RESEARCH
Province backs nine projects to treat mine water and reduce tailings as part of a $133 million research initiative
13 Mar 2026

Alberta is committing nearly $46 million to a group of research and technology projects aimed at addressing one of the oil sands industry’s most persistent environmental challenges: the management of contaminated mine water and tailings stored in large ponds across the province. The funding, announced March 4 through Emissions Reduction Alberta’s Tailings Technology Challenge, supports nine projects designed to improve water treatment and accelerate land reclamation at oil sands sites.
The investment forms part of a broader $133 million project portfolio funded through Alberta’s Technology Innovation and Emissions Reduction program, an industry-supported initiative. According to the agency, the projects bring together three of Canada’s largest oil sands operators, Canadian Natural Resources, Imperial Oil and Suncor, along with a post-secondary institution and two clean technology companies. Officials described the effort as one of the most comprehensive coordinated investments in tailings remediation research in the province.
Each major operator is testing different approaches. Canadian Natural Resources plans to trial membrane-based systems that would recycle mine water on site, alongside inline flocculation technology intended to stabilize tailings deposits and reduce reliance on energy-intensive centrifugation equipment. Imperial Oil will pilot an advanced thickening process at its Kearl Oil Sands facility designed to shrink tailings volumes and speed reclamation. Suncor is developing mine water treatment systems that could allow treated water to be released and is testing amphibious equipment meant to drain and solidify soft tailings deposits more quickly.
Other participants add specialized capabilities. The company H2nanO is set to demonstrate passive water purification technology in the Wood Buffalo region, while ConeTec Investigations will deploy a high-resolution subsurface mapping system to improve the characterization of tailings deposits and help guide closure planning. The Northern Alberta Institute of Technology will develop a shared evaluation framework intended to give operators a consistent method for comparing the effectiveness of emerging tailings technologies.

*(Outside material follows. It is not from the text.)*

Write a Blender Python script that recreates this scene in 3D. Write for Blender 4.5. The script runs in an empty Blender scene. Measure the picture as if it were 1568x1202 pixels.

If the projects meet their goals, the portfolio could cut more than 23,000 tonnes of cumulative greenhouse gas emissions by 2030, while supporting roughly 1,400 jobs and contributing about $220 million to Alberta’s economy by 2027, according to project estimates. Tailings ponds in Alberta currently hold more than 1.5 billion cubic metres of fluid, though industry data show freshwater use per barrel has fallen 28 percent since 2013 and recycled water use has risen 51 percent. The technologies emerging from the initiative could influence how the oil sands sector manages its environmental footprint in the years ahead.